*Provided data*
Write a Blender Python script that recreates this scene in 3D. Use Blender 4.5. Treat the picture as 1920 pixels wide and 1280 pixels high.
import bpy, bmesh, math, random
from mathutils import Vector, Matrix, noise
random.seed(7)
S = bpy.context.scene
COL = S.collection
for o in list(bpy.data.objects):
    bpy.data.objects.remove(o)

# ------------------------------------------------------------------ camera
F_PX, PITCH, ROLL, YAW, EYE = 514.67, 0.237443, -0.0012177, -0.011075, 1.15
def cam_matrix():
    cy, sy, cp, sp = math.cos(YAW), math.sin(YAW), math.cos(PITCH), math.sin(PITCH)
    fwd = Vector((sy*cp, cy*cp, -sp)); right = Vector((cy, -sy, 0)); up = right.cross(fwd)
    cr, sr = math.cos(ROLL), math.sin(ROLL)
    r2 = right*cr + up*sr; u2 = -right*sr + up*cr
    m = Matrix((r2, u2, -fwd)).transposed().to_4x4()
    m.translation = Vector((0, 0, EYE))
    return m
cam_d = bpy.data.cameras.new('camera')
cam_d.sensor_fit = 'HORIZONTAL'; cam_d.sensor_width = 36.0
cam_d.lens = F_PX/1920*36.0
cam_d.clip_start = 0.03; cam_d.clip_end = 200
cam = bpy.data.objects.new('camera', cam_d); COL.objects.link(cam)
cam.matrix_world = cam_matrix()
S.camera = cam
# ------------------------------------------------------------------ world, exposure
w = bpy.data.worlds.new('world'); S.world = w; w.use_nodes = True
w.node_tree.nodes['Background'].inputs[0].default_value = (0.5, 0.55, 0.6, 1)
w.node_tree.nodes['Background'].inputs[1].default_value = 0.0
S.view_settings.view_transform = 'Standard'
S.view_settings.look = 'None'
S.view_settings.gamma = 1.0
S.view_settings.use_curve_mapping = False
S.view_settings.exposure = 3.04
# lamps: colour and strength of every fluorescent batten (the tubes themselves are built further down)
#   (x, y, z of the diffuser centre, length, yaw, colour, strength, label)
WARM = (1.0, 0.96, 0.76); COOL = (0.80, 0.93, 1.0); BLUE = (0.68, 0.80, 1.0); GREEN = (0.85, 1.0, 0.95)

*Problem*
Quote only the stretch of lines that starts the data above and ends with the line containing "bpy.data.objects.remove(o)", both included.

*Response to the exercise*
Write a Blender Python script that recreates this scene in 3D. Use Blender 4.5. Treat the picture as 1920 pixels wide and 1280 pixels high.
import bpy, bmesh, math, random
from mathutils import Vector, Matrix, noise
random.seed(7)
S = bpy.context.scene
COL = S.collection
for o in list(bpy.data.objects):
    bpy.data.objects.remove(o)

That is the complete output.